Fame hierarchies are highly susceptible to interpenetration with notoriety.
The delineation of class hierarchies, even presenting one scale as competing with another, has been a province of writers to a great extent; fiction writers who took advantage of their privilege, and left us with less than one would expect.

5/12/07, 11:33 PM

Anonymous JSBolton said...

A definition then could be:
the locally-dominant analog status hierarchy,
where dominant means deferred to by the majority in a locality,
whether they themselves share the implicit ranking of values involved or not.
Class does not imply community of values.
People recognize and defer to, other value-rankings, especially when these are fossilized in institutions, and never stated explicitly.

5/13/07, 1:44 AM

Blogger dearieme said...

Congratulations for having a try, and also for having a re-think.

5/13/07, 3:53 AM

Blogger Anthony said...

If you haven't already, you really must read "Class" by Paul Fussell. Some of the examples of class markers are dated, but the general outlines seem pretty accurate.

5/13/07, 10:58 AM

Anonymous Anonymous said...

What facts does the concept "class" capture that, say, "status ranking" does not? In America, there is plenty of pecking-order and money oligarchy, but the class thing is pretty fluid. Is it a useful concept here? What are we using the concept to designate?

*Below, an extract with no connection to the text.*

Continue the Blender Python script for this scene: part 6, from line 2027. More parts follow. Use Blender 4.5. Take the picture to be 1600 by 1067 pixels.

Does anyone have any anecdotes about class in the USA that don't boil down to something else (like race or income?). I don't.

5/14/07, 11:12 AM

Anonymous Anonymous said...

There's definitely a notion of shared values, too, in the sense that people of similar social class can more easily interact than people of very different social class. This encompasses education, background, interests, etc.

This drives some of the dysfunctional drive to send everyone to college. You pretty much have to have gone to college to be in the educated class, and despite a higher income, you wouldn't expect a plumbing contractor to feel comfortable at a gathering of programmers, research scientists, and college professors.

I suspect this also has a lot to do with the drive to get your kids into an ivy league school. Getting into Harvard almost automatically puts your kids into a higher class, and by association, puts you into a higher class.